Herkesin Brütüs olduğu bir ortam
SABAH yazarı Emre Aköz, geçtiğimiz perşembe günkü yazısında House of Cards'ın Türkiye siyasetini anlamakta da faydalı olduğunu belirtmişti. Aköz, dizideki Washington'ı "Herkesin Brütüs olduğu bir ortam," olarak tarif ediyor. Baş karakter Underwood'u tanımlarken ise şöyle diyor: "Bir kurttan daha tehlikelisi, yaralı bir kurt olsa gerek."
Bir günde 13 bölüm birden yayınlandı
bir bölümünü izlemeye alışkın seyircileri
House of Cards'ta büyük bir sürpriz bekliyordu. Fincher ve ekibi 1 Şubat itibariyle dizinin ilk sezonundaki 13 bölümü Netflix platformu üzerinden aynı anda yayınladı. Bu da ABD'de insanların evlerine kapanıp '
House of Cards maratonları' düzenlemelerine neden oldu. 13 bölümü ilk bitiren kişi olmak için yarışan izleyicilerin ödülü, hikayenin bütün ayrıntılarını öğrenmekti elbette. Türkiye'de salı akşamları saat 22.45'te DiziMax'te yayınlanan diziyi daha ilk haftasında bitiren ABD'lilerin yeni sezon için beklemeleri gerekecek. Ama o kadar uzun süre değil. Fincher ve ekibi, şu anda dizinin 13 bölümlük ikinci sezonunu tamamlamak için uğraşıyor.
Medyaya da eleştiri var
Underwood'dan sonra dizinin en kritik karakteri, Zoe Barnes isimli genç gazeteci.

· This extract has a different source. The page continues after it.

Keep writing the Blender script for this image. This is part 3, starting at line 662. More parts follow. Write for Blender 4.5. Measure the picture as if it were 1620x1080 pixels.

Washington Post'vari bir gazetede çalışan Barnes'ın çok okunan bir blog'u var, Twitter'ı etkili biçimde kullanıyor ve basılı gazeteciliğin ölmek üzere olduğunu düşünüyor. Kendisine hakaret eden patronuna "Bir kişiye ettiğin lafın binlerce kişiye gittiği bir dönemdeyiz" diyecek kadar sosyal medyanın potansiyelinin farkında. Editörü ondan haftalarca çalışılmış, eski usul uzun makaleler beklerken o iki saatte en çok tıklanacak haberi yazıp siteye yüklüyor. Tabii bu onu Underwood için 'faydalanılacak bir gazeteci'ye de dönüştürüyor. Fincher bu rolü
Ejderha Dövmeli Kız'da oynattığı Rooney Mara'nın ablası Kate Mara'ya vermiş.